Song Meaning
Ryan Adams's "Afraid Not Scared" isn't just a song; it's a claustrophobic panic attack rendered in sound. The lyrics paint a bleak picture of urban alienation, a sea of faces where everyone is simultaneously drowning and detached. The opening verse plunges us into this abyss: "Look at this ocean with everyone drowning / Idiots screaming and everyone sinking in slowly." This isn't literal drowning, of course, but a metaphor for the slow, agonizing suffocation of modern life, the feeling of being overwhelmed by the sheer volume of humanity and yet utterly alone.

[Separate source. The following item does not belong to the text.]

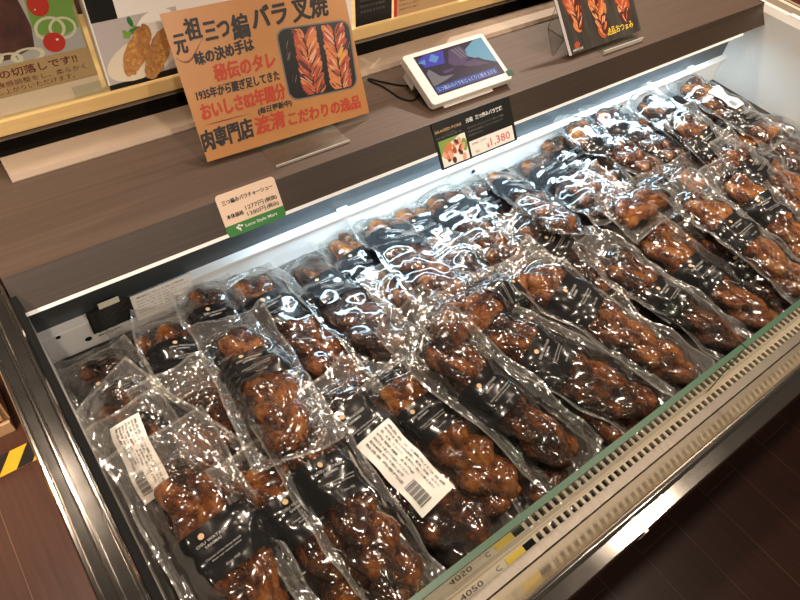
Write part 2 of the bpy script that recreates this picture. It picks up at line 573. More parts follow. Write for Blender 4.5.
cpart(MB().prism([(0.0372, 0.8505), (0.0400, 0.8490), (0.0440, 0.8350), (0.0706, 0.7420), (0.0706, 0.730), (0.0372, 0.730)], -0.02, 1.735), 'inner_cove', M['cream_gloss'], bevel=0.001)
cpart(MB().prism([(0.0708, 0.7380), (0.0712, 0.7440), (0.0838, 0.7445), (0.0838, 0.7380)], -0.02, 1.735), 'steel_strip', M['scratched'])
ZL = 0.7400
vg = MB()
vg.box(-0.02, 1.735, 0.0930, 0.0984, ZL - 0.005, ZL)
vg.box(-0.02, 1.735, 0.0962, 0.0982, ZL, ZL + 0.002)
vg.box(-0.02, 0.370, 0.0840, 0.0930, ZL - 0.005, ZL)
x = 0.370
while x < 1.735:
    vg.box(x + 0.0074, min(x + 0.0122, 1.735), 0.0840, 0.0930, ZL - 0.005, ZL)
    x += 0.0122
cpart(vg, 'air_grille', M['cream'])
cpart(MB().box(-0.02, 1.735, 0.0842, 0.0928, 0.690, 0.700), 'air_duct', M['black'])
cpart(MB().box(0.318, 0.347, 0.0845, 0.0925, ZL + 0.0001, ZL + 0.0006), 'yellow_sticker', M['yellow_print'])
cpart(MB().box(0.3472, 0.364, 0.0845, 0.0925, ZL + 0.0001, ZL + 0.0008), 'black_sticker', M['black'])
lt = Lettering().line('4050', 0.246, 0.0855, 0.280, 0.0060).line('C', 0.302, 0.086, 0.309, 0.0055)
for o in lt.build_each('printed_number', M['ink'], None):
    o.data.transform(case_inv @ Matrix.Translation((0, 0, ZL + 0.0003))); o.parent = case
for gx0, gx1 in ((-0.018, 0.7365), (0.7385, 1.7335)):
    g = MB().box(gx0, gx1, 0.0985, 0.1045, ZL - 0.01, 0.8485)
    g = cpart(g, 'glass_pane', M['glass'])
    e = MB().box(gx0, gx1, 0.0980, 0.1050, 0.8486, 0.8505)
    e.box(gx0, gx0 + 0.0012, 0.0980, 0.1050, ZL, 0.8486).box(gx1 - 0.0012, gx1, 0.0980, 0.1050, ZL, 0.8486)
    cpart(e, 'polished_edge', M['glass_edge'], g)

# ---------------------------------------------------------------- neighbouring case beyond the right end
nb = empty('display_case', (2.3, 0.4, 0))
tag(nb, 'neighbouring case with a tan steel rim beyond the right end', 'display case')
def npart(mb, name, mat):
    o = mb.build(name, mat); o.data.transform(Matrix.Translation((-2.3, -0.4, 0))); o.parent = nb
    return o
npart(MB().box(1.80, 1.812, 0.034, 0.95, 0, 0.82), 'side_panel', M['plum_panel'])
npart(MB().box(1.7920, 1.806, 0.0125, 0.95, 0.81, 0.851), 'rim', M['cream'])
npart(MB().box(1.808, 1.818, 0.0125, 0.95, 0.81, 0.853), 'rim_bead', M['tan'])
npart(MB().box(1.8185, 2.8, 0.05, 0.95, 0.60, 0.80), 'tray', M['pork_dark'])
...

The "yellow lights of the city" evoke a sense of decay and moral ambiguity, a place where connection is fleeting and ultimately meaningless. The repeated line, "We're surrounded," amplifies the feeling of being trapped, with no escape from this existential dread.
The chorus, a raw and desperate cry, lays bare the song's central theme: "I'm really dying in here / And I'm afraid, no I'm scared." The repetition of "dying" isn't melodramatic; it's a visceral expression of the psychic pain Adams is trying to convey. The shift from "afraid" to "scared" is subtle but significant. "Afraid" implies a more general sense of unease, while "scared" suggests a primal fear, a terror that cuts to the bone. The second verse offers no respite, with images of collapsing lungs and fading momentum. The lines "Put the guns in the water, they're turning to vodka / Triggering nothing we're sinking the sea takes the ship" are particularly striking, suggesting a kind of nihilistic surrender. Even instruments of violence are rendered impotent, dissolving into a numbing substance, as the inevitable sinking continues.
The song's ending is perhaps its most chilling. The repeated lines, "I'm getting really cold and I'm looking at you / You're not moving," suggest a final, desperate plea for connection that goes unanswered. This paralysis, this inability to reach out and find solace in another human being, is the ultimate tragedy at the heart of "Afraid Not Scared." It’s a portrait of isolation so profound that even in the face of death, there's only indifference. The song meaning, therefore, resides in its unflinching portrayal of the human condition in extremis, stripped bare of all pretense and forced to confront its own mortality and loneliness.